Mike Cannon-Brookes, un entrepreneur australien de 42 ans qui a fait fortune dans la technologie, est parvenu à faire plier un des principaux groupes de charbonnages du pays, AGL Energy, réussissant là où des générations de militants climatiques avaient échoué.
Son exploit est de nature capitalistique, mais le profond bouleversement politique que traverse le pays y a grandement contribué. Après dix ans de gouvernement libéral, l’Australie s’est en effet choisi une équipe dirigeante travailliste le 21 mai et a fortement augmenté le nombre d’élus verts et indépendants dits « teal » (couleur sarcelle) soutenus par le front Climate 200. Les sévères coups de boutoir portés par les conséquences du réchauffement à l’île-continent – sécheresses, incendies et inondations à répétition – ont fini par convaincre ses citoyens que la poursuite du modèle économique misant à fond sur les énergies fossiles défendue par le dirigeant libéral Scott Morrison et ses alliés n’était plus tenable. La campagne s’est bel et bien jouée sur les questions climatiques.
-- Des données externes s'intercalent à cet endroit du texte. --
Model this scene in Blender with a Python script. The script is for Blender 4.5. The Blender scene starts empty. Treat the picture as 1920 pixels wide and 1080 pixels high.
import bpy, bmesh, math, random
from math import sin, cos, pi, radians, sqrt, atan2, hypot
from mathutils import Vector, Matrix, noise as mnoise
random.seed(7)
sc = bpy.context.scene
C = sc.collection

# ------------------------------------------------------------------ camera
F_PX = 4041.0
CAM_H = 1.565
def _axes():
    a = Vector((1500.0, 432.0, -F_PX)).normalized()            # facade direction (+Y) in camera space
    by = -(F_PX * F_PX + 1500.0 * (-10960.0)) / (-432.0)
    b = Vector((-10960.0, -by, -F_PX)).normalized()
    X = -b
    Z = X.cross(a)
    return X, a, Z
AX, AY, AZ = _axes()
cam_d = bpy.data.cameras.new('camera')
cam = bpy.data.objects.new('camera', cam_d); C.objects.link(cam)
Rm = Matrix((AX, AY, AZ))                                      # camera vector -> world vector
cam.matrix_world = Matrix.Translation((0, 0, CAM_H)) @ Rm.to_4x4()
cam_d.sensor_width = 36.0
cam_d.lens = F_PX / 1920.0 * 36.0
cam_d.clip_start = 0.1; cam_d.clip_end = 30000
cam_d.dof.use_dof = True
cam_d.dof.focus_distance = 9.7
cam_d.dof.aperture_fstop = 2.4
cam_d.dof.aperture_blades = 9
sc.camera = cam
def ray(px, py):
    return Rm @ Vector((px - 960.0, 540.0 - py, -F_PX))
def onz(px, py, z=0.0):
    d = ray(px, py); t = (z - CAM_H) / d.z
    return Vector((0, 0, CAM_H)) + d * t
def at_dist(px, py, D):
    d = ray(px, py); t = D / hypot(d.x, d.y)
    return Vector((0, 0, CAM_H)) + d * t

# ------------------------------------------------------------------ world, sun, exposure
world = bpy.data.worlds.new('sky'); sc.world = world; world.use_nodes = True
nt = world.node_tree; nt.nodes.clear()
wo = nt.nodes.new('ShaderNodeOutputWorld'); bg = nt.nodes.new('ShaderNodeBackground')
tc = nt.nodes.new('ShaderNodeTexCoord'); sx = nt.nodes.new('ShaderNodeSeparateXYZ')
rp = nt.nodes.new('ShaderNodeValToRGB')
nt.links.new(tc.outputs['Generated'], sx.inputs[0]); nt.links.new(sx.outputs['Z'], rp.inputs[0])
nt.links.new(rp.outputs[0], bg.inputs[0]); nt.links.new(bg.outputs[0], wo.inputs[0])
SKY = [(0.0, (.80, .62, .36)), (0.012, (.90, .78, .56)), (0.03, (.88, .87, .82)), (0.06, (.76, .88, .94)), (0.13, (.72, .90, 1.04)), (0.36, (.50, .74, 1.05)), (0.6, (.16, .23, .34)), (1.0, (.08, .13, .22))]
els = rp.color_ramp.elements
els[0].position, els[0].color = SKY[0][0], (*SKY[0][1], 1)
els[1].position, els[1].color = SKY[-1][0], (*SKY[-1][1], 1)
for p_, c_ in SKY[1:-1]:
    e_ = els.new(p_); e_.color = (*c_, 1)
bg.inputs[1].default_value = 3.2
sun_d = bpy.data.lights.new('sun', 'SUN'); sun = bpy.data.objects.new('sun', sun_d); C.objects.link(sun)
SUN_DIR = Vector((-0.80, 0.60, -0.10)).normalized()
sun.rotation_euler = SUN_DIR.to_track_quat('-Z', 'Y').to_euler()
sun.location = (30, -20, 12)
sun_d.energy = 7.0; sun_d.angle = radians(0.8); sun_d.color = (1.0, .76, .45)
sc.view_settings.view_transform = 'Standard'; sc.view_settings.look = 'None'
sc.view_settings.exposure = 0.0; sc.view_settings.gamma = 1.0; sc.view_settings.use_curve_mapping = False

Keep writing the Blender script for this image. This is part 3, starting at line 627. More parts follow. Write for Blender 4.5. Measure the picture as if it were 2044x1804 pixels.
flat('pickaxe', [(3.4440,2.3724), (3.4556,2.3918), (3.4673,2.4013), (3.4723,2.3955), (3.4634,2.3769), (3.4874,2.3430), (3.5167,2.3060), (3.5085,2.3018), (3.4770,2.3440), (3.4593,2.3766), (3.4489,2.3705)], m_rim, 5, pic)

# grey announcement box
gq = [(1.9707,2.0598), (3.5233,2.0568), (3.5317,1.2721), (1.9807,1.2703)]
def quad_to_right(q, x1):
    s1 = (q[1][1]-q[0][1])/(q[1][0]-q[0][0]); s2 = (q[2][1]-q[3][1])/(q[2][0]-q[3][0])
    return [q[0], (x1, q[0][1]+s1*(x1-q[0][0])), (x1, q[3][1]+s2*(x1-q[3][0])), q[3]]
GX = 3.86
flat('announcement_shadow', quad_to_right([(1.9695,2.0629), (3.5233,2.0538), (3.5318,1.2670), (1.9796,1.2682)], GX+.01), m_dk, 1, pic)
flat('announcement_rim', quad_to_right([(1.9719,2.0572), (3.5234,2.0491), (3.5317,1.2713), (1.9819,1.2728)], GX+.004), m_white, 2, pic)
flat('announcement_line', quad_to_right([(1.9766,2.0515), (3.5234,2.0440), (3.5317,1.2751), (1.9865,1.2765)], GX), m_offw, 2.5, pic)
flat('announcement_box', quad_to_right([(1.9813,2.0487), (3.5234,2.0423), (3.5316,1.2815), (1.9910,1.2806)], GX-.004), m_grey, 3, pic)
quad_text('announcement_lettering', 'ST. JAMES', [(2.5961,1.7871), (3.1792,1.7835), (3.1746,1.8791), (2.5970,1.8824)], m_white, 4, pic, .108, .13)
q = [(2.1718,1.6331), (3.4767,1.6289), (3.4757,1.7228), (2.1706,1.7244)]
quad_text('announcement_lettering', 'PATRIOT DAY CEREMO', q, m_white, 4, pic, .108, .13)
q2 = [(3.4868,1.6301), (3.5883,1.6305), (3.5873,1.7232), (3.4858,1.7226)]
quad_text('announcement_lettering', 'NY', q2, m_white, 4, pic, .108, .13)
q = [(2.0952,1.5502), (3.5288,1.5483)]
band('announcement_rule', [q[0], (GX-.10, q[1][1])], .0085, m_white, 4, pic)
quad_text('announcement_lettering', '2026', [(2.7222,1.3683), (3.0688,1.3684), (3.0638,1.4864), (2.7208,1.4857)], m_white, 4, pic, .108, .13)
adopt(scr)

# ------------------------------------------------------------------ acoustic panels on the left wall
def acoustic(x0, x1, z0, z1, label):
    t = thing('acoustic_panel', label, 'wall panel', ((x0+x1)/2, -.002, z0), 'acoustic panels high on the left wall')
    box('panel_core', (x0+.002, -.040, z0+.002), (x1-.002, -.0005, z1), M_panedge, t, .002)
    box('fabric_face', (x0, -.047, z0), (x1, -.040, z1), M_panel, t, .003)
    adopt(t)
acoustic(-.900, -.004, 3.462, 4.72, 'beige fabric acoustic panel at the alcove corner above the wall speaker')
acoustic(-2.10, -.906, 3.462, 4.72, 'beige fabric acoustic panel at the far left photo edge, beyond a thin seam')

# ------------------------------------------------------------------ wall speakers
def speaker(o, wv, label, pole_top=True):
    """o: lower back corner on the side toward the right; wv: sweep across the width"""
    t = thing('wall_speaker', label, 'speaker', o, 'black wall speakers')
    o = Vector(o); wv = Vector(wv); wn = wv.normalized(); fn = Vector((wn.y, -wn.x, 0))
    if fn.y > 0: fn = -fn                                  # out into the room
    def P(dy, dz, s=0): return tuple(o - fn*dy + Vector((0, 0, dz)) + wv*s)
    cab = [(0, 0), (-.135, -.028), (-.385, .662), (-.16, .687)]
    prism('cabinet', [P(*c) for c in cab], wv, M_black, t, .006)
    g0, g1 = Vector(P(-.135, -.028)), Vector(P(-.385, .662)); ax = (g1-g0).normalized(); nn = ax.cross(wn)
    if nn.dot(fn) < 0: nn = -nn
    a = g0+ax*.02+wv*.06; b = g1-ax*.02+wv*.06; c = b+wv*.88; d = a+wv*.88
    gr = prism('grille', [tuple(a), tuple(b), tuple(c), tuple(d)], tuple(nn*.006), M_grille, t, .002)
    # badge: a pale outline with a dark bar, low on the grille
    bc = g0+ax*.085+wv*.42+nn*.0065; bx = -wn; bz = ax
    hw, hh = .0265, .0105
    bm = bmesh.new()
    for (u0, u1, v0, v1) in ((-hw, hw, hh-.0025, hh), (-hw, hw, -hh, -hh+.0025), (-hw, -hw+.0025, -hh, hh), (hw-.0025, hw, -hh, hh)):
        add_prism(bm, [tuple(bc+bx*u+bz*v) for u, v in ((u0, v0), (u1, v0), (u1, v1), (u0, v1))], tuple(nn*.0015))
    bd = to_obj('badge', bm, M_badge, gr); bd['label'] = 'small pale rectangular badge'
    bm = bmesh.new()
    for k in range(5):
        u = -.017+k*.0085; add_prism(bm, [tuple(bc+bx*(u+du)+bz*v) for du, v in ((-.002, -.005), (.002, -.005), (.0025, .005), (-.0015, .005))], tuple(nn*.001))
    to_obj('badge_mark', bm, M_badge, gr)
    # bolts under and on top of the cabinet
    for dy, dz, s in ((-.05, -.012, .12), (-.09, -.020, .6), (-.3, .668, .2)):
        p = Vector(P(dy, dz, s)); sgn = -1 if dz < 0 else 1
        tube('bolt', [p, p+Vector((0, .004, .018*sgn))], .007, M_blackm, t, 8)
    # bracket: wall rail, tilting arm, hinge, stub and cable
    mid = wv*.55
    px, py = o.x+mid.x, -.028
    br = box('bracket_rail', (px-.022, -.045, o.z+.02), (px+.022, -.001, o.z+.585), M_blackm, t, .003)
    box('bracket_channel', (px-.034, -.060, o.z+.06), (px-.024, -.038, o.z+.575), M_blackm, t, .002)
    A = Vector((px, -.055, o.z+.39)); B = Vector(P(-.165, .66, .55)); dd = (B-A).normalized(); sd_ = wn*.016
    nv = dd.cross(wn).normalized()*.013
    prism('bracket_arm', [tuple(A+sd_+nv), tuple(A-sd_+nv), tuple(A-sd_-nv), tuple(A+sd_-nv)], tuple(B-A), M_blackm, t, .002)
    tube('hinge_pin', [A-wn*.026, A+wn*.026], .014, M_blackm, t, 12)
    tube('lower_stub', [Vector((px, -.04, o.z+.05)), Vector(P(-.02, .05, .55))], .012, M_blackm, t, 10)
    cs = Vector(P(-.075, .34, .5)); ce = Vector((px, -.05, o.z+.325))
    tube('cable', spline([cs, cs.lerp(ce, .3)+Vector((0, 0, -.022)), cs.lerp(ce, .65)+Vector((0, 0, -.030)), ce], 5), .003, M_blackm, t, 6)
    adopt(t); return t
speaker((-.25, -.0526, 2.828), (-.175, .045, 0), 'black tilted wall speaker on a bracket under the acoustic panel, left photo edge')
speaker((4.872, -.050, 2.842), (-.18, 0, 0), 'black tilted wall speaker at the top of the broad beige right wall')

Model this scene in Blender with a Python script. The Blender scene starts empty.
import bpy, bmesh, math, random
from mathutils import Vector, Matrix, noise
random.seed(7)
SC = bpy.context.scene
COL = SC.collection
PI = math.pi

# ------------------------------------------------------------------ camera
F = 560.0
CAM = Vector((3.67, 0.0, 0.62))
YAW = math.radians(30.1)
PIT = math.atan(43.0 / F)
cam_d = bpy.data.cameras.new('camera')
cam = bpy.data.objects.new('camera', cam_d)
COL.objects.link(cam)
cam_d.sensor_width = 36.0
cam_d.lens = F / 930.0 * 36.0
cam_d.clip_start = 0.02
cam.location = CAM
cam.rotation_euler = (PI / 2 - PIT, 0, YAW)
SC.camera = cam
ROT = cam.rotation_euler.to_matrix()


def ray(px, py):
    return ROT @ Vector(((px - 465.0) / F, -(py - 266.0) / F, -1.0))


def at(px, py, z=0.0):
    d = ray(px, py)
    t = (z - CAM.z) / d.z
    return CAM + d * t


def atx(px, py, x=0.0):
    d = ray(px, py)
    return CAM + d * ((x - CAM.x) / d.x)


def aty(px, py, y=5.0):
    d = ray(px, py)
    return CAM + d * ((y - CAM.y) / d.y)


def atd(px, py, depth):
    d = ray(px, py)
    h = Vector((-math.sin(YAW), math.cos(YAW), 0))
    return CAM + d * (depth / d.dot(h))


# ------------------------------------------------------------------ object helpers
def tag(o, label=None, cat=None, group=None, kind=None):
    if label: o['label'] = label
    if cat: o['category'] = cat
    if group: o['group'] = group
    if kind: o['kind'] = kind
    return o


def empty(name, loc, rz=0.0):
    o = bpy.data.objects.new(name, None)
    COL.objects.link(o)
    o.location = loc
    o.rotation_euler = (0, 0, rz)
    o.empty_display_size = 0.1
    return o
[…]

Début mai, on apprenait que Cannon-Brookes avait acquis, pour l’équivalent de quelque 460 millions de dollars, onze pour cent du capital d’AGL Energy, devenant son premier actionnaire, et entendait s’opposer, au nom de la préservation du climat, à un projet de restructuration de la société qui aurait pérennisé pour des décennies ses centrales au charbon. Après avoir fait le dos rond dans un premier temps, la direction du groupe n’a pu que constater que la majorité des actionnaires soutenait l’actionnaire rebelle et, le 31 mai, le président de son conseil d’administration et son CEO ont démissionné, non sans avoir au préalable retiré leur projet de restructuration.
Ce qui semblait impensable il y a quelques mois est désormais sur les rails : AGL Energy, créée en 1837 et un des principaux émetteurs australiens de gaz à effet de serre, va radicalement changer de cap, s’orientant vers un abandon de ses activités fossiles et des investissements massifs dans les énergies renouvelables.
Le coup de Cannon-Brookes est prometteur. Ce n’est pas que les activistes climatiques aient jusqu’ici négligé la piste de la guérilla de type « proxy war » lors des assemblées générales des grands groupes d’énergies fossiles. Mais s’ils ont réussi à faire passer ici ou là une résolution demandant davantage d’engagement sur les questions climatiques, la plupart du temps en faisant appel au sens des responsabilités des petits actionnaires, ils n’ont, faute de capital suffisant, jamais réussi à infléchir sérieusement leurs stratégies. Chez AGL Energy, un investisseur visionnaire a réussi à déloger une équipe de pollueurs impénitents et à mettre une entreprise en apparence irrécupérable au diapason d’un pays en plein revirement. De quoi remettre en cause la fable d’un sauvetage par les milliardaires soi-disant philanthropiques comme Bill Gates ou Jeff Bezos, adeptes de la politique du carnet de chèques mais aussi ardents défenseurs du statu quo.